Thank you for pointing this out. Everytime I bring up the "phone free" thing, everyone keeps jumping on and saying "well i don't like people filming". The situation that you mentioned is exactly how I do that and what I've seen.

The exception to this is extremely mainstream performances that attract people, where it may be the one big thing they do in the year or the next.


They just want to brag about it, I guess. Like with photos of their meals and... well, lots of things. To each their own, but I stopped attending most shows mainly because of the annoying seas of phones in front of me.

I think humans have a natural instinct to share what they find cool / interesting.

Before this was mostly done through in person communicate, now this is primarily done through smart phones.


I'd bet that most of such recordings are not even shared or perhaps even looked at by the author (personally, I'm guilty of this). It's just some sort of compulsion to record it.

There are far better ways to address people holding up their phones to record than to outright ban them from everyone. There are strong reasons (Bataclan) to need and have those there.

What's with the sympathy for the performer? It's hard for them to even see the audience. Most of the light is focused on them and the audience is in the dark.


What's the better way? I'm not saying phones need to be physically removed from people, just kept in pockets/bags/whatever.

As for my comment about the performer, I'm just picturing it from their perspective and to me it would feel odd to go from looking at people to looking at phones. I'm sure there are lots of people who film with their phone lights on, so that's got to be noticeable through the stage lights.


Also, why can't phones have a "concert mode" where you can film with the screen off?

It's surprisingly difficult to keep something in frame without a viewfinder. Especially if you're standing at a concert and holding your phone up.

No thanks, security is already ridiculous.

> There's nothing worse than hundreds of phone screens glowing in your face while you're trying to enjoy a live act.

Plenty of worse things. People throwing up on you. Harassment. Tarps. Passing out. Being sold water even though it's supposed to be free. Taking bottle caps away from you. People talking during the show. People yelling about politics.

I don't enjoy all the phones either, but it is what it is.


>They've pushed for aggressive one sided fan behavior policies (phone less)

That's the best thing they could do for fans.


perhaps it's ill-behaved fans enjoying the art the wrong way? do we suppose the audience should be talking during a set too?

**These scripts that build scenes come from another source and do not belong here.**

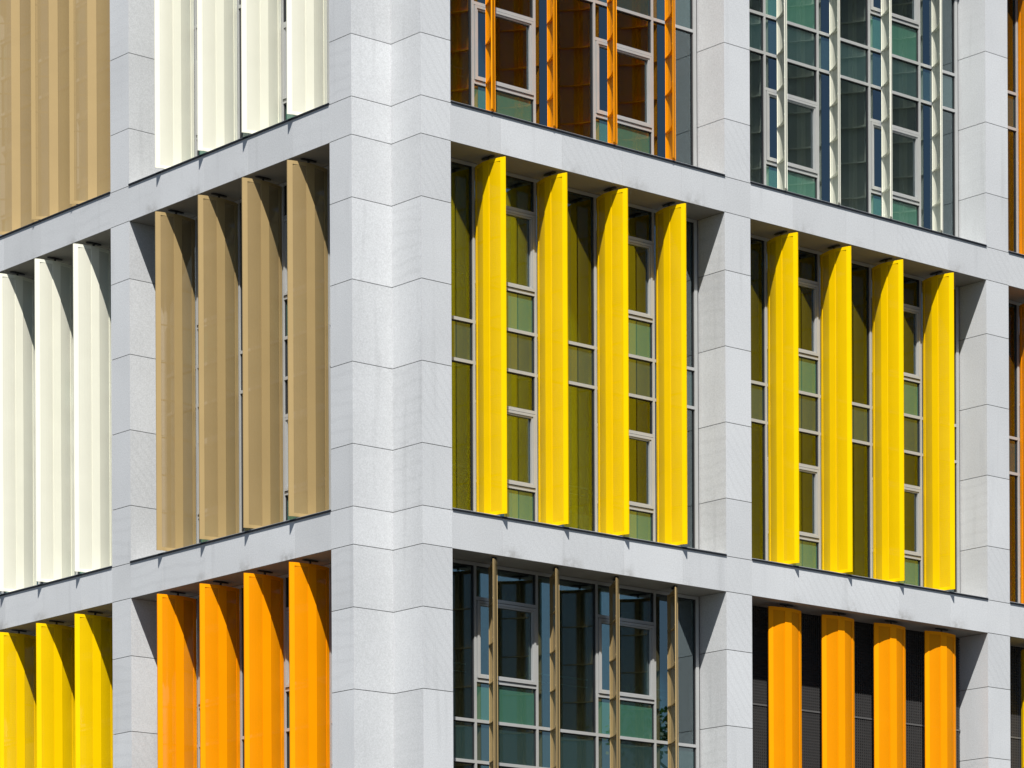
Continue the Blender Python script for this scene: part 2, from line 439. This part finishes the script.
def bay_fins(side, i, k, colour, rz, how, where, group, count=4, start=0):
    for j in range(start, count):
        if colour not in FIRST: FIRST[colour] = o = fin(colour)
        else: o = copy_fin(FIRST[colour])
        s = BAY[i]+AX[j]+({0: -.018, 1: .015}[i] if side == 'L' else 0); d = .288
        if (side, i, k) == ('R', 1, 0): s += .03
        o.location = (s, d, TOPS[k]+.065) if side == 'R' else (d, s, TOPS[k]+.065)
        a = rz[j] if isinstance(rz, (list, tuple)) else rz
        o.rotation_euler = (0, 0, R(a+random.uniform(-.9, .9)))
        tag(o, '%s %s, %s from corner, %s' % (colour, how, ORD[j], where), 'sun shade', group)
SIDE = {'L0': 'bay left of corner pier', 'L1': 'far left bay', 'R0': 'bay right of corner pier', 'R1': 'second bay right', 'R2': 'bay at right picture edge'}
ROW = ['bottom row', 'middle row', 'top row']
PLAN = [('L', 0, 2, 'cream', 0, 'broad fin'), ('L', 0, 1, 'tan', 0, 'broad fin'), ('L', 0, 0, 'orange', 0, 'broad fin'),
        ('L', 1, 2, 'tan', -30, 'half-closed fin'), ('L', 1, 1, 'cream', 0, 'broad fin'), ('L', 1, 0, 'yellow', 0, 'broad fin'),
        ('R', 0, 2, 'orange', 57.5, 'ribbed fin edge-on'), ('R', 0, 1, 'yellow', -90, 'fin'), ('R', 0, 0, 'tan', 57.5, 'ribbed fin edge-on'),
        ('R', 1, 2, 'cream', 56, 'ribbed fin edge-on'), ('R', 1, 1, 'yellow', -90, 'fin'), ('R', 1, 0, 'orange', 0, 'fin over dark louvres'),
        ('R', 2, 2, 'orange', -90, 'fin'), ('R', 2, 1, 'orange', -90, 'fin'), ('R', 2, 0, 'yellow', -90, 'fin')]
for side, i, k, colour, rz, how in PLAN:
    cnt = 4 if i < 2 else 1
    if side == 'L' and i == 1: cnt = 3
    bay_fins(side, i, k, colour, rz, how, '%s, %s' % (ROW[k], SIDE[side+str(i)]), '%s fins in the %s, %s' % (colour, ROW[k], SIDE[side+str(i)]), cnt)

# ------------------------------------------------------------------ things behind the glass
LEAF = plain('house plant leaf', (.34, .48, .04), .5, 0, .2, 9); POT = plain('terracotta pot', (.30, .11, .05), .8)
def blade(bm, base, tip, wd, nseg=6):
    a = Vector(base); b = Vector(tip); side = (b-a).cross(Vector((0, 0, 1))); side = (side.normalized() if side.length > 1e-4 else Vector((1, 0, 0)))*wd
    prev = None
    for u in range(nseg+1):
        t = u/nseg; c = a.lerp(b, t)+Vector((0, 0, 1))*(.35*(b-a).length*t*(1-t)); k = max(math.sin(math.pi*min(t*.85+.12, 1)), .04)
        q = (bm.verts.new(c-side*k), bm.verts.new(c+side*k))
        if prev: bm.faces.new((prev[0], prev[1], q[1], q[0]))
        prev = q
def pot_plant(x, y, z, h, r, nl, label, group=None, pot=.16):
    t = empty('potted_plant', (x, y, z), 0, label, 'plant', group)
    bm = bmesh.new()
    pr = [(pot*.7, 0), (pot, pot*1.5), (pot*1.08, pot*1.5), (pot*1.08, pot*1.75), (pot*.9, pot*1.75), (pot*.85, pot*1.4)]
    rings = [[bm.verts.new((a*math.cos(k*math.pi/8), a*math.sin(k*math.pi/8), zz)) for k in range(16)] for a, zz in pr]
    for a, b in zip(rings, rings[1:]):
        for k in range(16): bm.faces.new((a[k], a[(k+1) % 16], b[(k+1) % 16], b[k]))
    bm.faces.new(rings[0][::-1]); bm.faces.new(rings[-1]); link('pot', bm, POT, t)
    bm = bmesh.new()
    for k in range(nl):
        a = random.uniform(0, 6.28); rr = r*random.uniform(.5, 1); zz = pot*1.5
        blade(bm, (.02*math.cos(a), .02*math.sin(a), zz), (rr*math.cos(a), rr*math.sin(a), zz+(h-zz)*random.uniform(.35, 1)), .05*h)
    link('leaves', bm, LEAF, t, False)
STAND = plain('beech wood', (.35, .24, .13), .6)

pot_plant(2.34, 1.06, TOPS[2]+.03, 1.5, .27, 20, 'leafy green house plant behind the top window beside the corner pier', pot=.13)
bm = bmesh.new()
for x, y in ((-.5, -.2), (.5, -.2), (-.5, .2), (.5, .2)): box(bm, x-.02, x+.02, y-.02, y+.02, 0, .40)
t = empty('low_cupboard', (5.10, 1.02, TOPS[1]+.03), 0, 'pale green office cupboard behind the pane right of the second yellow fin', 'cupboard'); bm.free()
bm = bmesh.new(); box(bm, -.22, .22, -.18, .18, .0, .50); link('body', bm, plain('pale laminate', (.62, .70, .46), .5), t)
bm = bmesh.new(); box(bm, -.235, .235, -.19, .19, .502, .53); link('top', bm, STAND, t)
bm = bmesh.new(); box(bm, -.205, -.01, -.197, -.182, .03, .48); box(bm, .01, .205, -.197, -.182, .03, .48); link('doors', bm, plain('pale laminate door', (.64, .72, .48), .5), t)
bm = bmesh.new(); box(bm, -.10, .10, -.09, .09, 0, .10)
o = link('storage_box', bm, plain('yellow cardboard', (.60, .52, .05), .7)); o.location = (5.07, .99, TOPS[1]+.562)
bm = bmesh.new(); box(bm, -.105, .105, -.095, .095, .101, .125); link('lid', bm, plain('yellow lid', (.66, .58, .08), .7), o)
tag(o, 'small yellow box on the pale cupboard behind the window', 'box')
# desks that carry the two small plants of the lower bay
for x, z, lab in ((3.88, 10.93, 'small green plant behind the casement nearest the corner, bottom row'), (6.42, 10.95, 'small green plant behind the casement farther from the corner, bottom row')):
    zf = TOPS[0]+3.49; 
    t = empty('side_table', (x, 1.12, zf), 0, lab.replace('small green plant', 'low wooden side table'), 'table')
    bm = bmesh.new(); box(bm, -.4, .4, -.17, .17, z-zf-.17, z-zf-.14); link('tabletop', bm, STAND, t)
    for a in (-.37, .37):
        for b in (-.14, .14):
            bm = bmesh.new(); box(bm, a-.02, a+.02, b-.02, b+.02, .005, z-zf-.171); link('leg', bm, STAND, t)
    pot_plant(x, 1.10, z-.138, .34, .22, 18, lab, None, .07)

# ------------------------------------------------------------------ street tree across the road, mirrored in the lower panes
BARK = plain('bark', (.12, .095, .07), .9, 0, .2, 6, .3, .4)
def leafmat():
    m, t, b, N, L = mat('tree leaves'); at = N('ShaderNodeAttribute'); at.attribute_name = 'tone'
    L(at.outputs['Color'], b.inputs['Base Color']); b.inputs['Roughness'].default_value = .55
    tl = N('ShaderNodeBsdfTranslucent'); L(at.outputs['Color'], tl.inputs['Color']); mx = N('ShaderNodeMixShader'); mx.inputs[0].default_value = .3
    L(b.outputs[0], mx.inputs[1]); L(tl.outputs[0], mx.inputs[2]); L(mx.outputs[0], t.nodes['Material Output'].inputs['Surface']); return m
def tube(bm, a, b, ra, rb, n=8):
    a, b = Vector(a), Vector(b); d = (b-a).normalized(); u = d.orthogonal().normalized(); v = d.cross(u)
    A = [bm.verts.new(a+(u*math.cos(k*2*math.pi/n)+v*math.sin(k*2*math.pi/n))*ra) for k in range(n)]
    Q = [bm.verts.new(b+(u*math.cos(k*2*math.pi/n)+v*math.sin(k*2*math.pi/n))*rb) for k in range(n)]
    for k in range(n): bm.faces.new((A[k], A[(k+1) % n], Q[(k+1) % n], Q[k]))
    bm.faces.new(A[::-1]); bm.faces.new(Q)
def tree(x, y, h, rad, label):
    t = empty('street_tree', (x, y, 0), 0, label, 'tree')
    bm = bmesh.new(); tube(bm, (0, 0, 0), (.1, 0, h*.35), .28, .2); tube(bm, (.1, 0, h*.35), (0, .2, h*.8), .2, .07)
    tips = []
    for k in range(18):
        a = k*2.4; z0 = h*(.32+.5*k/18); rr = rad*random.uniform(.55, .95)*math.sqrt(max(1-((z0-h*.5)/(h*.6))**2, .1))
        tip = (rr*math.cos(a), rr*math.sin(a), min(z0+rr*.6, h*.95)); tips.append(tip); tube(bm, (.05, .05, z0), tip, .08, .02, 6)
    link('trunk', bm, BARK, t)
    bm = bmesh.new(); lay = bm.loops.layers.float_color.new('tone')
    cl = []
    for k in range(150):
        while True:
            p = Vector((random.uniform(-1, 1), random.uniform(-1, 1), random.uniform(-1, 1)))
            if .35 < p.length < 1: break
        cl.append(Vector((p.x*rad, p.y*rad, h*.62+p.z*h*.37)))
    cl += [Vector(q) for q in tips]
    for c in cl:
        sh = random.uniform(.6, 1.3); cr = random.uniform(.45, .85)
        for q in range(60):
            d = Vector((random.gauss(0, 1), random.gauss(0, 1), random.gauss(0, .7))).normalized()*cr*random.uniform(.3, 1); p = c+d
            e1_ = Vector((random.gauss(0, 1), random.gauss(0, 1), random.gauss(0, 1))).normalized(); e2_ = e1_.orthogonal().normalized(); L1, L2 = .10, .055
            fc = bm.faces.new([bm.verts.new(p+e1_*L1), bm.verts.new(p+e2_*L2), bm.verts.new(p-e1_*L1), bm.verts.new(p-e2_*L2)])
            g = sh*random.uniform(.8, 1.2)
            for lp in fc.loops: lp[lay] = (.05*g, .11*g, .02*g, 1)
    link('crown', bm, leafmat(), t, False)
tree(26.6, -20, 15.3, 4.6, 'leafy green street tree across the road, mirrored in the lower window panes')
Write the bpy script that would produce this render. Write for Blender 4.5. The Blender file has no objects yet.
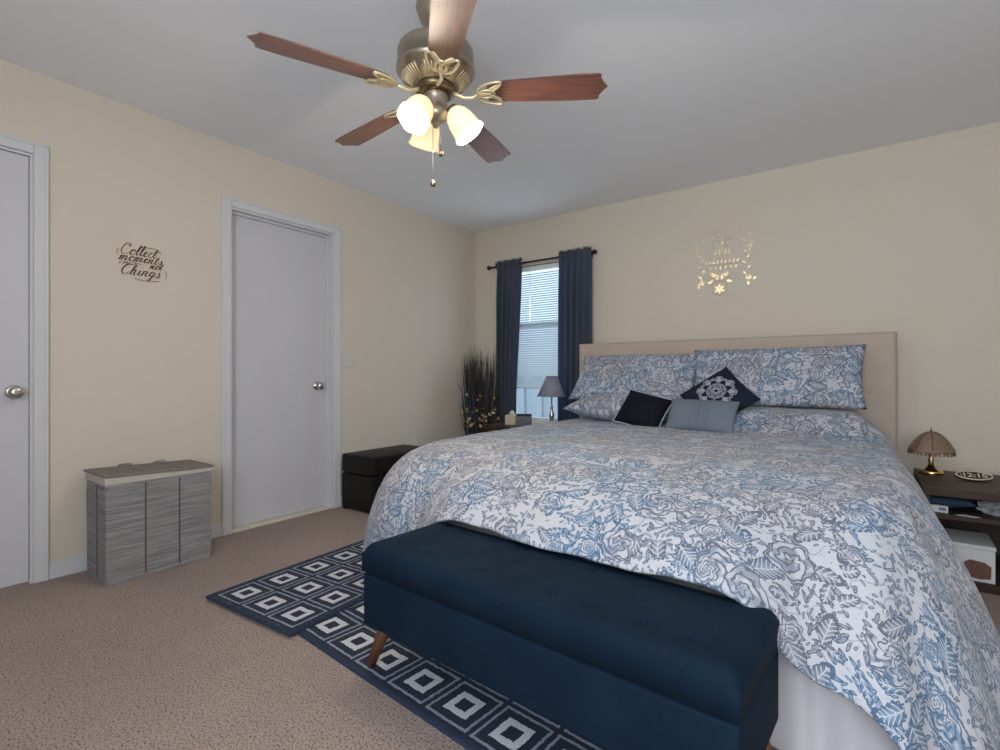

I am an adult but still love to make right DJ list for roadtrips

I listened to a lot of Apple Music recommendations while getting my three kids to sleep over the years. I would say that in my 40s I’m discovering more new music, and music I genuinely love, than I did in all my teens. I don’t get to go to a lot of gigs, but I go to one big festival a year and it’s the bands in a tiny font that I get excited about. Yeah most stuff is shit, but there’s just so much of everything.

I got stuck with apple music on a road trip. It was really bad IMO.

What were you trying to do? After Rdio folded, I switched from Spotify after failing to get it to give me anything other than top 40 pop (no matter what I started with, it was two tracks and then “have you tried our top hits? You will!”). Apple Music wasn’t as good as Rdio back then but it’s gotten better even within relatively obscure sub genres in my experience.

ymmv. It works great for me. Especially the new discover radio.

Yeah I'm more open minded now than I was when I was younger. All my taste seems to stem from the same roots (for example I like a wide variety of electronic music but the common thread is sounds and/or harmonies rooted in funk/soul/jazz/blues) but when I was a teenager I was only interested in rap music.

Any recommendations?

want electronic jazz? check out cumulus frisbee

or more electro funk with a gangster twist? vincent antone is superb


Digging these! I will trade you one cumulus frisbee for one soul supreme.

And in exchange for Vincent Antone, I will trade you one Chromeo


Recommendations on rap music or electronic music? Or funk/soul/jazz/blues?